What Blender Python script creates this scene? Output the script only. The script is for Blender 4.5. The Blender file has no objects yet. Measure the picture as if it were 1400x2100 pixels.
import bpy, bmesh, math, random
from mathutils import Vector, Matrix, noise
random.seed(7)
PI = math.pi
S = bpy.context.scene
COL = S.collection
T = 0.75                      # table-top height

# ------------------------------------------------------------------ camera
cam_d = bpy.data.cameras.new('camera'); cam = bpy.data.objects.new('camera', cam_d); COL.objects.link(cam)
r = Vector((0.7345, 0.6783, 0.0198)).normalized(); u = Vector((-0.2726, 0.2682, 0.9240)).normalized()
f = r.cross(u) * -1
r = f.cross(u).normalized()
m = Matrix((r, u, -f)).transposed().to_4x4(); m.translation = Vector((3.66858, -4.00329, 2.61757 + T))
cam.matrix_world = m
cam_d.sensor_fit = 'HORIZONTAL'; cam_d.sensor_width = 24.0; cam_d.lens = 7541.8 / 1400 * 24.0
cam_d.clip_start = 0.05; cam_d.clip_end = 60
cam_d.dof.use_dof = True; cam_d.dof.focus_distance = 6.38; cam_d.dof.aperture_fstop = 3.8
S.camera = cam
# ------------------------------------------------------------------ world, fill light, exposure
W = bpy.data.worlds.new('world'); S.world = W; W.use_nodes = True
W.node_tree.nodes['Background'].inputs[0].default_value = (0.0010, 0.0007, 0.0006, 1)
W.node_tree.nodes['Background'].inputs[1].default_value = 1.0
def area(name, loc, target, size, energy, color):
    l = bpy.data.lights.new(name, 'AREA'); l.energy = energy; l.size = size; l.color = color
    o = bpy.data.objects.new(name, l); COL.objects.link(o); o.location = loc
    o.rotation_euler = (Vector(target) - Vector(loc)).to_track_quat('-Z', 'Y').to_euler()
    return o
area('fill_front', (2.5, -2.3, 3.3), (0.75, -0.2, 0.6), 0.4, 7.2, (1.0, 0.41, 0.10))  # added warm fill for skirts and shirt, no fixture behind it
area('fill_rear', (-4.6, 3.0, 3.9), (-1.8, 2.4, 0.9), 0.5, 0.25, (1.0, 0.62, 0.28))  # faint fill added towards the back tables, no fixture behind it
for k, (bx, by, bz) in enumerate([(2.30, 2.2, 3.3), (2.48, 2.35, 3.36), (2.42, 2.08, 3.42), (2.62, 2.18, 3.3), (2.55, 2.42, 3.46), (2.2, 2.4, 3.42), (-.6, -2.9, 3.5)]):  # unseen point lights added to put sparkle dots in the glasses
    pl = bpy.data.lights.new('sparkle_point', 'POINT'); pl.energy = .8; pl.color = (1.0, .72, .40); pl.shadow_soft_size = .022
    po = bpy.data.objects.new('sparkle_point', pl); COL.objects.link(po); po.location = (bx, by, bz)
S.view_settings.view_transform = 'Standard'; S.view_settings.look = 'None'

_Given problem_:
Lines that hold "objects" are the ones to copy; find all of them.

_Result for this exercise_:
What Blender Python script creates this scene? Output the script only. The script is for Blender 4.5. The Blender file has no objects yet. Measure the picture as if it were 1400x2100 pixels.
cam_d = bpy.data.cameras.new('camera'); cam = bpy.data.objects.new('camera', cam_d); COL.objects.link(cam)
    o = bpy.data.objects.new(name, l); COL.objects.link(o); o.location = loc
    po = bpy.data.objects.new('sparkle_point', pl); COL.objects.link(po); po.location = (bx, by, bz)